* Instruction *
Print only the lines from the top of the data through the line with "def lean(y): return", both included, skipping every picture.

* Given entries *
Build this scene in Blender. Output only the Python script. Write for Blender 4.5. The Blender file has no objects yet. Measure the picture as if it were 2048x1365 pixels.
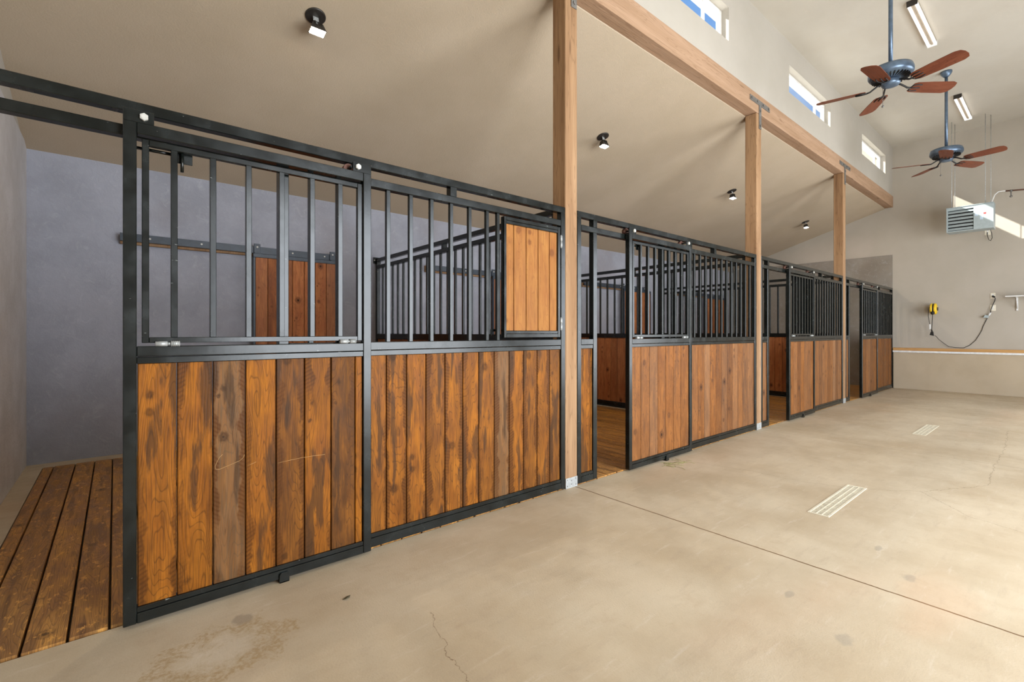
import bpy, bmesh, math, random
from mathutils import Vector, Matrix
R = math.radians
rng = random.Random(7)
SC = bpy.context.scene
COL = SC.collection

# ----------------------------------------------------------------------------------------------- dimensions (metres)
P = 3.655                       # stall module along the aisle (X)
XL, XF = -0.655, 13.87          # near end wall, far end wall
YF, YB = 2.691, 6.52            # face of the stall fronts, back wall
YR = -2.40                      # wall opposite the stalls
ZC = 5.60                       # aisle ceiling
POST = [2.84 + P * k for k in range(3)]
PW = 0.145
def lean(y): return 4.20 - 0.3057 * (y - 2.84)

# ----------------------------------------------------------------------------------------------- colour + node helpers
def lin(c):
    c = c / 255.0
    return c / 12.92 if c <= 0.04045 else ((c + 0.055) / 1.055) ** 2.4
def rgb(r, g, b): return (lin(r), lin(g), lin(b), 1.0)

class NT:
    def __init__(s, name, rough=0.6, spec=0.4, metal=0.0):
        s.m = bpy.data.materials.new(name); s.m.use_nodes = True
        s.t = s.m.node_tree; s.b = s.t.nodes['Principled BSDF']
        s.b.inputs['Roughness'].default_value = rough
        s.b.inputs['Specular IOR Level'].default_value = spec
        s.b.inputs['Metallic'].default_value = metal
    def n(s, kind, **kw):
        nd = s.t.nodes.new(kind)
        for k, v in kw.items(): setattr(nd, k, v)
        return nd
    def link(s, a, b): s.t.links.new(a, b)
    def val(s, sock, v):
        if hasattr(v, 'is_linked') or hasattr(v, 'links'): s.link(v, sock)
        else: sock.default_value = v
    def math(s, op, a, b=0.0, c=None, clamp=False):
        nd = s.n('ShaderNodeMath', operation=op, use_clamp=clamp)
        s.val(nd.inputs[0], a); s.val(nd.inputs[1], b)
        if c is not None: s.val(nd.inputs[2], c)
        return nd.outputs[0]
    def ramp(s, f, lo, hi, a=0.0, b=1.0, smooth=True):
        nd = s.n('ShaderNodeMapRange', interpolation_type='SMOOTHSTEP' if smooth else 'LINEAR')
        s.val(nd.inputs['Value'], f); s.val(nd.inputs['From Min'], lo); s.val(nd.inputs['From Max'], hi)
        s.val(nd.inputs['To Min'], a); s.val(nd.inputs['To Max'], b)
        return nd.outputs['Result']
    def mix(s, f, a, b, blend='MIX'):
        nd = s.n('ShaderNodeMix', data_type='RGBA', blend_type=blend)
        s.val(nd.inputs['Factor'], f); s.val(nd.inputs['A'] if False else nd.inputs[6], a); s.val(nd.inputs[7], b)
        return nd.outputs[2]
    def comb(s, x, y, z):
        nd = s.n('ShaderNodeCombineXYZ'); s.val(nd.inputs[0], x); s.val(nd.inputs[1], y); s.val(nd.inputs[2], z)
        return nd.outputs[0]
    def sep(s, v):
        nd = s.n('ShaderNodeSeparateXYZ'); s.link(v, nd.inputs[0]); return nd.outputs
    def noise(s, vec, scale=1.0, detail=3.0, rough=0.5, dist=0.0):
        nd = s.n('ShaderNodeTexNoise'); s.link(vec, nd.inputs['Vector'])
        nd.inputs['Scale'].default_value = scale; nd.inputs['Detail'].default_value = detail
        nd.inputs['Roughness'].default_value = rough; nd.inputs['Distortion'].default_value = dist
        return nd.outputs['Fac']
    def voro(s, vec, scale=1.0, feature='F1'):
        nd = s.n('ShaderNodeTexVoronoi', feature=feature); s.link(vec, nd.inputs['Vector'])
        nd.inputs['Scale'].default_value = scale
        return nd
    def obj(s): return s.n('ShaderNodeNewGeometry').outputs['Position']
    def attr(s, name):
        return s.n('ShaderNodeAttribute', attribute_name=name).outputs
    def color(s, c): s.val(s.b.inputs['Base Color'], c)
    def rough(s, c): s.val(s.b.inputs['Roughness'], c)
    def bump(s, h, strength=0.3, dist=0.01):
        nd = s.n('ShaderNodeBump'); s.link(h, nd.inputs['Height'])
        nd.inputs['Strength'].default_value = strength; nd.inputs['Distance'].default_value = dist
        s.link(nd.outputs[0], s.b.inputs['Normal'])

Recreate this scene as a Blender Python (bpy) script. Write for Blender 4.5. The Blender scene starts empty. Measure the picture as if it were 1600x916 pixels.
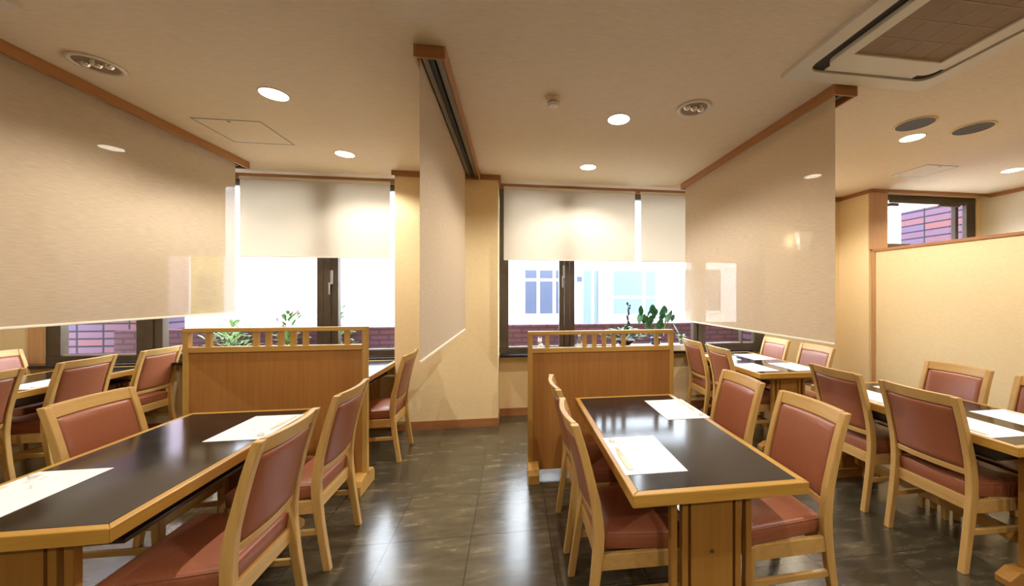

* Solution for this exercise *
Build this scene in Blender. Output only the Python script. Write for Blender 4.5. The Blender file has no objects yet. Measure the picture as if it were 2048x1365 pixels.
import bpy, bmesh, math, random
from mathutils import Vector, Matrix
R = math.radians
rng = random.Random(7)
SC = bpy.context.scene
COL = SC.collection

# ----------------------------------------------------------------------------------------------- dimensions (metres)
P = 3.655                       # stall module along the aisle (X)
XL, XF = -0.655, 13.87          # near end wall, far end wall
YF, YB = 2.691, 6.52            # face of the stall fronts, back wall
YR = -2.40                      # wall opposite the stalls
ZC = 5.60                       # aisle ceiling
POST = [2.84 + P * k for k in range(3)]
PW = 0.145
def lean(y): return 4.20 - 0.3057 * (y - 2.84)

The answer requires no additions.